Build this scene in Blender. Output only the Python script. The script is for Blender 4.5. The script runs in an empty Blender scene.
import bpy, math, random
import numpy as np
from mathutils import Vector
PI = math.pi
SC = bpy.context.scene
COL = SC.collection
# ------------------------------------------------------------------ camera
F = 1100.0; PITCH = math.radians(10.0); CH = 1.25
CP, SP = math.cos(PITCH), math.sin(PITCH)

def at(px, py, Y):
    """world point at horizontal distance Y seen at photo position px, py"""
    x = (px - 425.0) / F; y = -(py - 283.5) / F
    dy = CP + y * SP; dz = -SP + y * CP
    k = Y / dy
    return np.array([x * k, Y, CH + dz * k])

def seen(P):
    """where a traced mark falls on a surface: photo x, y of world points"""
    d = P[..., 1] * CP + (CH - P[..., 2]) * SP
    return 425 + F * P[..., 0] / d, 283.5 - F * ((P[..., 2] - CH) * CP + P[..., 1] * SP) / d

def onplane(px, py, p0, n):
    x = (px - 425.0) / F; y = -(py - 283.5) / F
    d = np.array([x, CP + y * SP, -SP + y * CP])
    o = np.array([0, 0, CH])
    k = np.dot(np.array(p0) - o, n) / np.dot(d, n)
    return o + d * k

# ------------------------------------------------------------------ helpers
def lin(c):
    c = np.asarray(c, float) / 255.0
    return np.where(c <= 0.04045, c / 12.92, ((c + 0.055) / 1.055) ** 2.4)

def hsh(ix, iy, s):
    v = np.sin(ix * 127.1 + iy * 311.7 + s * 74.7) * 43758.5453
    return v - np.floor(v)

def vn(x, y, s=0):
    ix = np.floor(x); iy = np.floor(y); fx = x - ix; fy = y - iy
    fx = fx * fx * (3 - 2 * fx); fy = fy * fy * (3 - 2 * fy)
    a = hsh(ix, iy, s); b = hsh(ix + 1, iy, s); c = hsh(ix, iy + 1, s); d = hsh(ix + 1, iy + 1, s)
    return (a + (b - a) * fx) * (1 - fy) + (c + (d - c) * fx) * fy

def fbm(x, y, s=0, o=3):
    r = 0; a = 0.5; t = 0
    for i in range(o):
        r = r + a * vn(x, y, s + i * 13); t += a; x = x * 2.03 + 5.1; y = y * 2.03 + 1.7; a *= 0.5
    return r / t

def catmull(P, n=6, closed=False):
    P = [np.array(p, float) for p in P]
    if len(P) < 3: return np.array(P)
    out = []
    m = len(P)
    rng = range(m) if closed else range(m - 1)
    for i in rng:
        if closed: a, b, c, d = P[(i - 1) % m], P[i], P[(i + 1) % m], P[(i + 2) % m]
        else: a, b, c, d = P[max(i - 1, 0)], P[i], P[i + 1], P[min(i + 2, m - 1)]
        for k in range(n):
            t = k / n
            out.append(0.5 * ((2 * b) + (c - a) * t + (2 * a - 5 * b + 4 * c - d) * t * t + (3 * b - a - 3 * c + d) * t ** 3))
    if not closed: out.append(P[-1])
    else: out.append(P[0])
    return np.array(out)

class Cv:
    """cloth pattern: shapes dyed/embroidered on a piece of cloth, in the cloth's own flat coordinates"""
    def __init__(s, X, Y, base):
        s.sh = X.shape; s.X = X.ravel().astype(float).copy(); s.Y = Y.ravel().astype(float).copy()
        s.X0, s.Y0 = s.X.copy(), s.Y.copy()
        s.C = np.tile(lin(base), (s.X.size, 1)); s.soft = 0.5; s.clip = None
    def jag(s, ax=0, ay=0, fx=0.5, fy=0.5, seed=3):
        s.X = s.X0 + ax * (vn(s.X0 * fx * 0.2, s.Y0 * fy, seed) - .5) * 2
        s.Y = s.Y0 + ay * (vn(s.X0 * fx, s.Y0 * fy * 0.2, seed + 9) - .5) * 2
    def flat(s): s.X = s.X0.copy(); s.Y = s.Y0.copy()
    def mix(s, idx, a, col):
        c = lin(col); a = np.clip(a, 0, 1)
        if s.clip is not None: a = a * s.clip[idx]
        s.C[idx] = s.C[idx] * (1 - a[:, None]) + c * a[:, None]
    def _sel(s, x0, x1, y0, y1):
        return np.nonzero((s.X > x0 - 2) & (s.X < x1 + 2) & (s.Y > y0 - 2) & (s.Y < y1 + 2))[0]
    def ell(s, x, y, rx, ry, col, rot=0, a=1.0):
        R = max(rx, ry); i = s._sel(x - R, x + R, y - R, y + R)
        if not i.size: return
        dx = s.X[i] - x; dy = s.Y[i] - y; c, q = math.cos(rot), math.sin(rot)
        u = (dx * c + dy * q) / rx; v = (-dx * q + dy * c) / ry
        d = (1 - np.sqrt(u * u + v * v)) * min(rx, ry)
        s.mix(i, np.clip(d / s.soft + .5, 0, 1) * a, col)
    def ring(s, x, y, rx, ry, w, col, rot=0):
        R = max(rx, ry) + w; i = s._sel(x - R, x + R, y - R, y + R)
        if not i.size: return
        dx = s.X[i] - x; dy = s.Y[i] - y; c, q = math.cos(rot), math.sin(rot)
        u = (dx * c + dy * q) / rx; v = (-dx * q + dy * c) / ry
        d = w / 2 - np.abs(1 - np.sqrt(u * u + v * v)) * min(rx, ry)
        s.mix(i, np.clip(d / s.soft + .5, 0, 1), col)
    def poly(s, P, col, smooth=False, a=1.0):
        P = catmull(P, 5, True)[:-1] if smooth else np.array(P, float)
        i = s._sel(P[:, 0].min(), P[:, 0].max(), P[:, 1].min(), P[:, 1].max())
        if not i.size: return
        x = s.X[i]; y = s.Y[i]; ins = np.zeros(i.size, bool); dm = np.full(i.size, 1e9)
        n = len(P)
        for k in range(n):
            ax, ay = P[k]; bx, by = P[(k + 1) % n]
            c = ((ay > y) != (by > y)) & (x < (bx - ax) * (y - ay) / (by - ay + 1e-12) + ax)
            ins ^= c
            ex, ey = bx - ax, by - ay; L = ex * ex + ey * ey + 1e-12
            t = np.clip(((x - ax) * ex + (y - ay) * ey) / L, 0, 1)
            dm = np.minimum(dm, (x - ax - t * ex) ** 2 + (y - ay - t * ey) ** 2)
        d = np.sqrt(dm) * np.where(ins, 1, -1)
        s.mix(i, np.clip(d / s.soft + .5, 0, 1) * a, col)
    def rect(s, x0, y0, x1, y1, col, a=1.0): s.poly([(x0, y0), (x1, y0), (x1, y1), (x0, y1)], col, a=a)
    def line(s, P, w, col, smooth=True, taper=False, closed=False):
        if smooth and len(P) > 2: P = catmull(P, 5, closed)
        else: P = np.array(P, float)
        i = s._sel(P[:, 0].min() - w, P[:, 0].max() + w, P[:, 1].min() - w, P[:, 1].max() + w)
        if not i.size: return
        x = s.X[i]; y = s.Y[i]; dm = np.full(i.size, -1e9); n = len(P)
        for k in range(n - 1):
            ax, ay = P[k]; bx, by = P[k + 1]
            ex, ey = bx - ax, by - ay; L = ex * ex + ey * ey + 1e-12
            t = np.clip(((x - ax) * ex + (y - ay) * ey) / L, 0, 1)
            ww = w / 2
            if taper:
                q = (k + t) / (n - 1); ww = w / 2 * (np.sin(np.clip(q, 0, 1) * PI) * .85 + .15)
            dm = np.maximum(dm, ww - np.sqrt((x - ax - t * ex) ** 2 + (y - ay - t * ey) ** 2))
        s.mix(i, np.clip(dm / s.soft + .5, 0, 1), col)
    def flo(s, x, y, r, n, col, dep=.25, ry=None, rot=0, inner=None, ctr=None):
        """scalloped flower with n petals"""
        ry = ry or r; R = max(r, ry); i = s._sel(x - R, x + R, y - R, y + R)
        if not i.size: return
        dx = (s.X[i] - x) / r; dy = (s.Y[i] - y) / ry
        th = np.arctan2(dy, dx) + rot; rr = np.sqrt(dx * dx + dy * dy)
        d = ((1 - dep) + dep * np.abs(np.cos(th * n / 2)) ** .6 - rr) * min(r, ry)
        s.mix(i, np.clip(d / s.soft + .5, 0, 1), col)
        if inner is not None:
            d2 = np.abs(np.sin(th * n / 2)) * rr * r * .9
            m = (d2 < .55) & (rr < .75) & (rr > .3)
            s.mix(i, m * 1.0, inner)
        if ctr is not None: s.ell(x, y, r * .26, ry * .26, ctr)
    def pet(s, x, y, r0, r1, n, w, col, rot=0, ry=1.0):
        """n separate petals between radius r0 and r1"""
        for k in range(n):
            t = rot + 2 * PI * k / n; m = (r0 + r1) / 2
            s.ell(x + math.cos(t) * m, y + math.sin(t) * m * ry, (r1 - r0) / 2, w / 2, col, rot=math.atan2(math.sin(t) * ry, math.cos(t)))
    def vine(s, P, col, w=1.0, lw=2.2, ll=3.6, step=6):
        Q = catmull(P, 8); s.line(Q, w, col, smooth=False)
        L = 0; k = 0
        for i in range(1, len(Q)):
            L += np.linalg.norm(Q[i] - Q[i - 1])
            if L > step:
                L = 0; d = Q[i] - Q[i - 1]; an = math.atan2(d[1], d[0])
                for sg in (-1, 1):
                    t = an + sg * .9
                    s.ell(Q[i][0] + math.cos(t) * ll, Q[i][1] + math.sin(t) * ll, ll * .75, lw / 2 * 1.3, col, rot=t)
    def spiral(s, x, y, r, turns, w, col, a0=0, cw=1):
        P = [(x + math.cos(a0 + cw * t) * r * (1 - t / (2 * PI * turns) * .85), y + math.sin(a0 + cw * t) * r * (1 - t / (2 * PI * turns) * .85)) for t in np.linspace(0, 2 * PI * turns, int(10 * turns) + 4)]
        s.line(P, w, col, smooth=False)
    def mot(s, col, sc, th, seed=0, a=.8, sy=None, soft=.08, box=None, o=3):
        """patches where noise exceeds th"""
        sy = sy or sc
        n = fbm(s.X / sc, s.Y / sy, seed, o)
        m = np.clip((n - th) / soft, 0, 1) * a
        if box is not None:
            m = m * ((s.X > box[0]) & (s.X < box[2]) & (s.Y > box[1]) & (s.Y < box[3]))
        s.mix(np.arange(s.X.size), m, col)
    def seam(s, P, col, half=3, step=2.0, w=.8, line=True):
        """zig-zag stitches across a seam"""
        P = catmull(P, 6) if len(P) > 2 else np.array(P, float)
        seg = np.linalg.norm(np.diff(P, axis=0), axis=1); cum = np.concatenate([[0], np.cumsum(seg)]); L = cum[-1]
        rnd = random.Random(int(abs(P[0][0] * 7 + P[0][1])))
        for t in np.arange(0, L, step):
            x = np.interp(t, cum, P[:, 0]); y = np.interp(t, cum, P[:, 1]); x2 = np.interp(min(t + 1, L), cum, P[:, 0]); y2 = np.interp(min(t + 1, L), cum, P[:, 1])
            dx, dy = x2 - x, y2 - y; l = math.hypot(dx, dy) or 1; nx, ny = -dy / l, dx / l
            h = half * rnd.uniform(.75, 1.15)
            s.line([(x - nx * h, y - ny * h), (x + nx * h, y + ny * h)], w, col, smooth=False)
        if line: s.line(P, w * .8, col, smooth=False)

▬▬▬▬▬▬

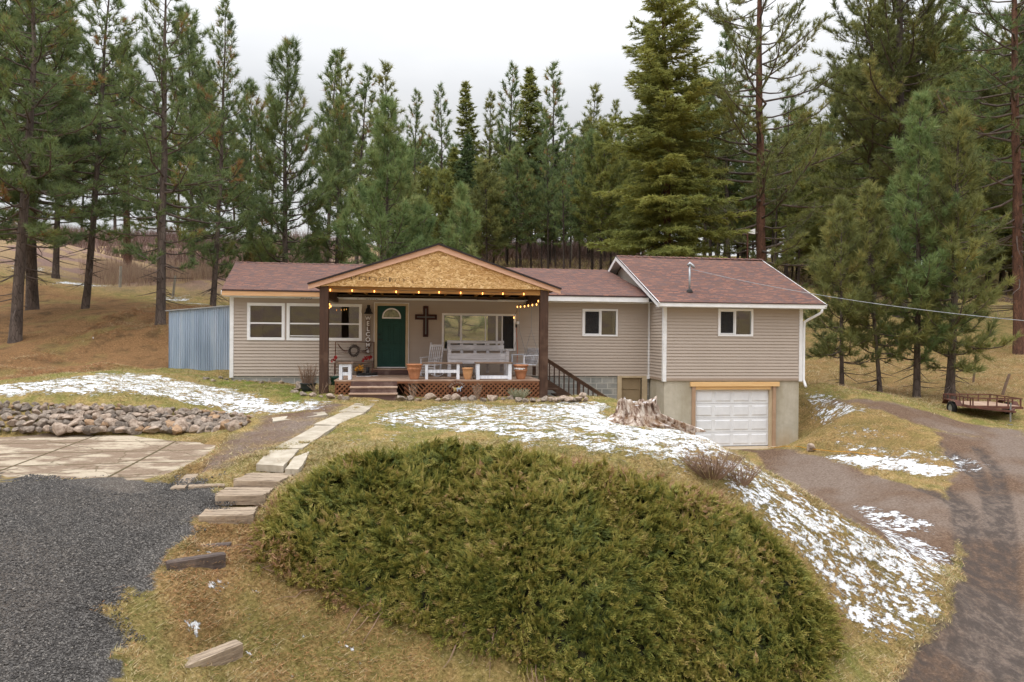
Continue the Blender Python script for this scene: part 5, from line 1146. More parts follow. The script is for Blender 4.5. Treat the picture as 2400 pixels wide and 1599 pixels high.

▬▬▬▬▬▬

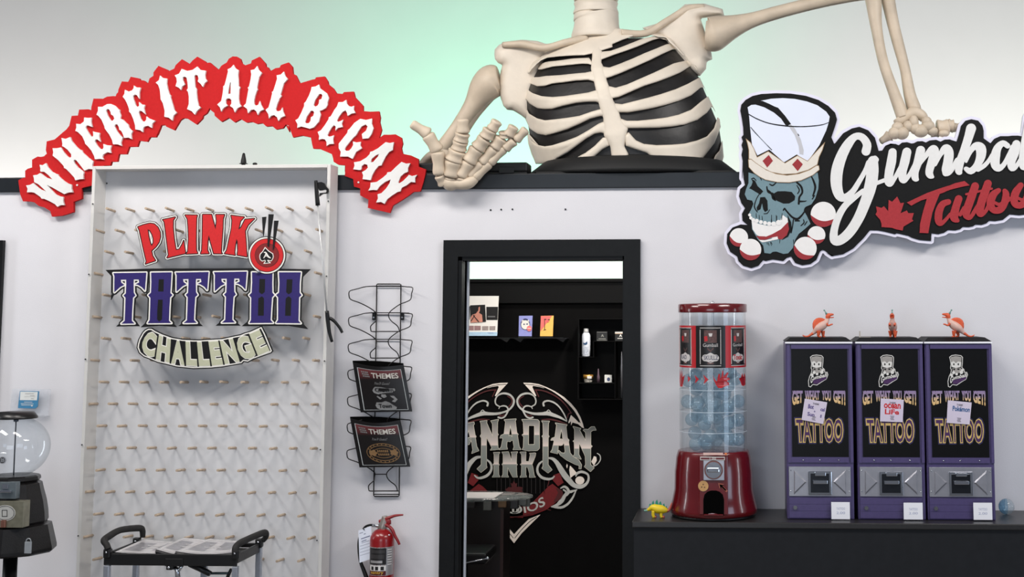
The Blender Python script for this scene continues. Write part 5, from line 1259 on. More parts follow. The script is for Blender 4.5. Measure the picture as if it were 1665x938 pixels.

▬▬▬▬▬▬

WHAT THIS TASK INVOLVES:
In the entries above, locate every line with the word "More" and copy it.

ANSWER IN FULL:
Continue the Blender Python script for this scene: part 5, from line 1146. More parts follow. The script is for Blender 4.5. Treat the picture as 2400 pixels wide and 1599 pixels high.
The Blender Python script for this scene continues. Write part 5, from line 1259 on. More parts follow. The script is for Blender 4.5. Measure the picture as if it were 1665x938 pixels.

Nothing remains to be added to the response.